Hybrid Pedagogy’s Jesse Stommel and our very own Charlotte Frost continue their Hackademic series with a new set of hints, tips and hacks focused on academic networking.
BUY A DOMAIN NAME. This is relatively simple. If you don’t own your own domain, buy it now. You don’t necessarily even need server space or a website to put up. In lieu of anything more elaborate, simply forward your domain to your work profile or Academia.edu page. Eventually you might build a blog or substantial website and use the domain for that. The point is to start laying claim to your online identity. You’ll be glad you did as your career grows, because you’ll have an easy-to-find web presence with some history that will help your work show up in google searches.

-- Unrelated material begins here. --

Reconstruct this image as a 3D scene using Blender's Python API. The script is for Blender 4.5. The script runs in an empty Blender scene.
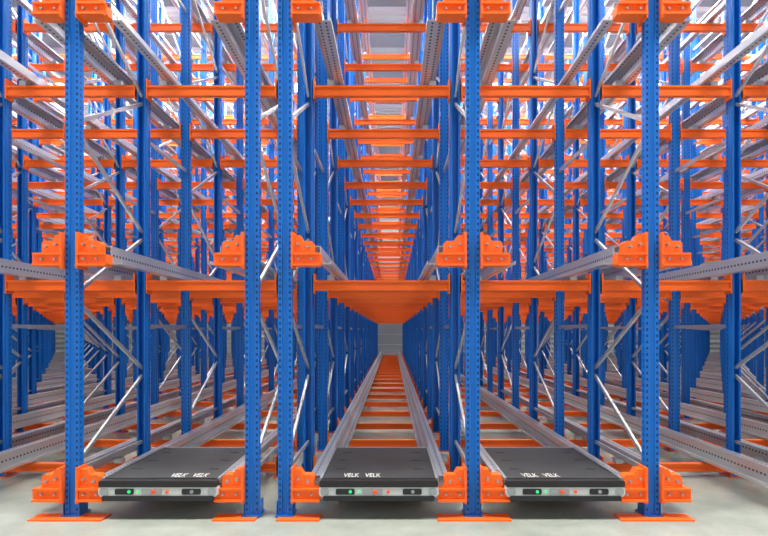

MartiC said on February 6, 2014
I have gotten this advice before and actually investigated it, but was stymied by trying to decide what kind of domain I should get .com, .org, .net, something else?? I know ideally I should probably get them all, but if I were only going to get one which should it be?
Chris Shaw said on February 19, 2014
The additional advantage is providing you with a professional email address. Think of the last journal article you read, where the author’s contact email wasn’t with a professional institution (.edu, .ac.uk etc). It was probably some wierd auto-assigned thing from gmail (other email providers are available!) – likely with a string of numbers in that no-one will easily remember. Or worse still, some random in-joke name from your college years that does nothing for your professional credibility now.
The further & ongoing career advantage of a permanent domain & email, is it won’t change when you move house, change ISP or cellular provider etc.
MartiC – I went with .NET, but only because that was the only permutation of my name that hadn’t already been taken.